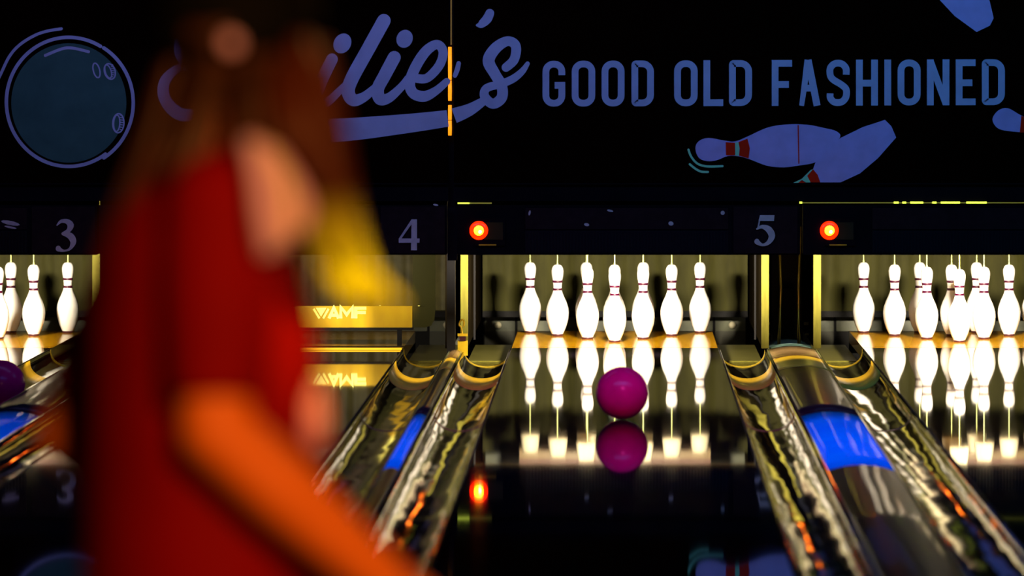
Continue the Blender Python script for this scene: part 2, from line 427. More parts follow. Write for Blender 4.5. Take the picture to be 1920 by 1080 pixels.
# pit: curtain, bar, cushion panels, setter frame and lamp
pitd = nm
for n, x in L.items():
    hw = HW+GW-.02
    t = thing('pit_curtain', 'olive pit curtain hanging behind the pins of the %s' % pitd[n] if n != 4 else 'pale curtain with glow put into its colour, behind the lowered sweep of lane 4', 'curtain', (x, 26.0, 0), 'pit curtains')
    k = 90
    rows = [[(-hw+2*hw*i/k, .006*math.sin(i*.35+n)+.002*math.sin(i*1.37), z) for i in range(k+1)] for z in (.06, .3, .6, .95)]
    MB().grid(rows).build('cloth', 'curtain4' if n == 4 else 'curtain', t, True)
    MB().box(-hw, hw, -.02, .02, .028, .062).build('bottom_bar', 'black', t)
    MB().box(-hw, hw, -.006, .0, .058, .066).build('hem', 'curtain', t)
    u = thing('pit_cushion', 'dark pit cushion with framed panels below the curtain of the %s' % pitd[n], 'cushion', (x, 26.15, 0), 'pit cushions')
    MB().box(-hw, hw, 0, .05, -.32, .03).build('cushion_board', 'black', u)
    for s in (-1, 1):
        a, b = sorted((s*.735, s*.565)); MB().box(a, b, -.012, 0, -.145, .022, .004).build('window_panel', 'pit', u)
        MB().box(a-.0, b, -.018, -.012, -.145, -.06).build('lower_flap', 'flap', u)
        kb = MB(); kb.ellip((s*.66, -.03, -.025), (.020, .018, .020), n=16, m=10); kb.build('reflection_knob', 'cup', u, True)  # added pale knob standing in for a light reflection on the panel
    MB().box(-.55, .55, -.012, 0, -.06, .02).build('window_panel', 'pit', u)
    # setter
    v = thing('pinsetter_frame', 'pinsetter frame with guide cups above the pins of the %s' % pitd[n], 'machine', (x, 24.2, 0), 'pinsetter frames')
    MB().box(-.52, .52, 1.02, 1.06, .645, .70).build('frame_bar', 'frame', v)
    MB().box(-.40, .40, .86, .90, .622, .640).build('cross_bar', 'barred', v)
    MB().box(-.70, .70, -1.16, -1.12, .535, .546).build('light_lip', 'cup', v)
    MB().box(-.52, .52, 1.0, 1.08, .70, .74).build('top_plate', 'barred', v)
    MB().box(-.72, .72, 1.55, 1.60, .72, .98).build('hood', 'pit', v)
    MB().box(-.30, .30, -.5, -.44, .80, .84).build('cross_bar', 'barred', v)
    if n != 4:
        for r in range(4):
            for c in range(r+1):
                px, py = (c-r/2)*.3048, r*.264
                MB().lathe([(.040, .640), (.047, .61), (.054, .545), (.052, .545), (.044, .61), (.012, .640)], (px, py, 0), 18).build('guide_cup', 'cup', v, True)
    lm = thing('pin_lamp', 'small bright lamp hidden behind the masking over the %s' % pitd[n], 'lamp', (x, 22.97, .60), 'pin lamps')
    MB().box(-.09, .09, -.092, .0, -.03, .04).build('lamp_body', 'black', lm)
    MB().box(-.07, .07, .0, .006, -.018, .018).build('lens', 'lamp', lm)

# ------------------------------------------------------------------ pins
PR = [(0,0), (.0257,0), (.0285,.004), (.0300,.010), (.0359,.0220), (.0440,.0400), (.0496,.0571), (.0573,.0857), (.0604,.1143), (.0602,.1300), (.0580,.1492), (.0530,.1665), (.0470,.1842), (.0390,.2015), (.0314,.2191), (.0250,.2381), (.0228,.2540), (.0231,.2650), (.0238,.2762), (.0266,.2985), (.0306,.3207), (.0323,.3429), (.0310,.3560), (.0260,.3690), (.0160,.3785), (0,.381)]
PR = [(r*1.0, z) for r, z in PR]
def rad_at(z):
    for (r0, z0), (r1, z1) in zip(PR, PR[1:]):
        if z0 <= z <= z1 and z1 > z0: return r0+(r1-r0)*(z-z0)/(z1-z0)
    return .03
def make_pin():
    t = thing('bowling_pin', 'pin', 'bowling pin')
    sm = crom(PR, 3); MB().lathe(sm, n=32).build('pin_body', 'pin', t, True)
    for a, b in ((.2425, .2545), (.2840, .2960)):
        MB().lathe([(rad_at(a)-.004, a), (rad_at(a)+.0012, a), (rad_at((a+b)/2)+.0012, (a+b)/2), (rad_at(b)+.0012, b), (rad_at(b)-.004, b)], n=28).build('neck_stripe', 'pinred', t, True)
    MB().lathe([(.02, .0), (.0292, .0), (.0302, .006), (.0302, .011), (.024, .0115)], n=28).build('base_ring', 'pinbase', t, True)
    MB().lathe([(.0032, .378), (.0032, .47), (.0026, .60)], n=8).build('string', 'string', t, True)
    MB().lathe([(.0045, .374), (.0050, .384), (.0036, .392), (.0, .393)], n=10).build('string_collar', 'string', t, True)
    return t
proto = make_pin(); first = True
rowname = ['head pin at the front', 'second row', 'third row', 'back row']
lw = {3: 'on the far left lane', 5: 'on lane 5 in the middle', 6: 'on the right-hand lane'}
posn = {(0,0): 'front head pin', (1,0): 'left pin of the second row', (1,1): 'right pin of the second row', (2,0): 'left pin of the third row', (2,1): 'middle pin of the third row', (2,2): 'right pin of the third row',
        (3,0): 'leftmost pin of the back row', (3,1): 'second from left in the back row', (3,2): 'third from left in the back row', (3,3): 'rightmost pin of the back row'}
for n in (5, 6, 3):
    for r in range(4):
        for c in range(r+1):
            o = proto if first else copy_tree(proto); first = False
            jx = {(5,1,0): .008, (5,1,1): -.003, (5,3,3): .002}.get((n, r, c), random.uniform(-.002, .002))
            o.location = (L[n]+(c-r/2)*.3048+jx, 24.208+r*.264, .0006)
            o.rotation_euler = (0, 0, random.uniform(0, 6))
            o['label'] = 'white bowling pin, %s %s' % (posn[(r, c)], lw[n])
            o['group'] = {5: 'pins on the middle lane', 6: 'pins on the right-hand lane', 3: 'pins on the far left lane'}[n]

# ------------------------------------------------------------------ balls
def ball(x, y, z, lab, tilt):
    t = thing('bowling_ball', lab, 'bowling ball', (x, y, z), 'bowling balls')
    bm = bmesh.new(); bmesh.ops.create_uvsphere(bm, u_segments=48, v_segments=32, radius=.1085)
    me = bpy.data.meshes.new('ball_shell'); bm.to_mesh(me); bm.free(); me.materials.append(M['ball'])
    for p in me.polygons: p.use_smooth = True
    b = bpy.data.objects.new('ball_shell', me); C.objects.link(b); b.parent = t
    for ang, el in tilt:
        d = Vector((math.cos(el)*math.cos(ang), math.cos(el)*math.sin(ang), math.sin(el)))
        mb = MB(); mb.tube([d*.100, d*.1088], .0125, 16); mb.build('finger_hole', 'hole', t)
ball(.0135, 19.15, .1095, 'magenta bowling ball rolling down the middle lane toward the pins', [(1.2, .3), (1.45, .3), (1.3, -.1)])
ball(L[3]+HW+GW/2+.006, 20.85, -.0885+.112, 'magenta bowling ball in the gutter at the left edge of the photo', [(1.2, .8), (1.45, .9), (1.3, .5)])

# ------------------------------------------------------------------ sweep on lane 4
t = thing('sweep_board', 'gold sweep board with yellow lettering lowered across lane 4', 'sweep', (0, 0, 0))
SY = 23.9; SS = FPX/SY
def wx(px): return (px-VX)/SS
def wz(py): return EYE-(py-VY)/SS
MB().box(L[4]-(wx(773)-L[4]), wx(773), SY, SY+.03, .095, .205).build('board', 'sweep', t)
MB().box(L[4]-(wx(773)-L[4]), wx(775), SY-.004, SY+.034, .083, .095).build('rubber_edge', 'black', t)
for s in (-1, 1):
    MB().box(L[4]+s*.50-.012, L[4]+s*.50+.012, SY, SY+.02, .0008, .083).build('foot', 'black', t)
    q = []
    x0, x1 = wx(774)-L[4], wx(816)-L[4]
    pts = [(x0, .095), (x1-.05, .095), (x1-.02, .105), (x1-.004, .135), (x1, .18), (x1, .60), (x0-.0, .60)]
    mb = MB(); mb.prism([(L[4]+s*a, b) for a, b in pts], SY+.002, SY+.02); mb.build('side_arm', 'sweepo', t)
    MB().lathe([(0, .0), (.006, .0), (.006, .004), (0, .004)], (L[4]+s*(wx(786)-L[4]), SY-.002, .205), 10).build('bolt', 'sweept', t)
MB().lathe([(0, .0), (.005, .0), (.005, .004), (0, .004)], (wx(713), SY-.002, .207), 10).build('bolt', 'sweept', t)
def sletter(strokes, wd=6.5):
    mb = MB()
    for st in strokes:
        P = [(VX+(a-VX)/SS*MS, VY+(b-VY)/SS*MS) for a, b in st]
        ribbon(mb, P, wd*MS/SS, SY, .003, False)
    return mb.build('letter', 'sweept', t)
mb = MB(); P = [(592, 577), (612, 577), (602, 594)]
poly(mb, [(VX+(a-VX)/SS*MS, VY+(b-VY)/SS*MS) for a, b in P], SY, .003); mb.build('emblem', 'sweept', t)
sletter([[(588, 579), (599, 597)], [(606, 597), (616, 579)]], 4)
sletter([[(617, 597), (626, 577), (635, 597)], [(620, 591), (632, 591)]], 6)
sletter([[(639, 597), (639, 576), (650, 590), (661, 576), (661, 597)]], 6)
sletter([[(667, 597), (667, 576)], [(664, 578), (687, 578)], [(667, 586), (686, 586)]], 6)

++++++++

__Stated exercise__. Wherever a line in the data above holds "from", copy that line.

__Exercise response__.
Continue the Blender Python script for this scene: part 2, from line 427. More parts follow. Write for Blender 4.5. Take the picture to be 1920 by 1080 pixels.
        (3,0): 'leftmost pin of the back row', (3,1): 'second from left in the back row', (3,2): 'third from left in the back row', (3,3): 'rightmost pin of the back row'}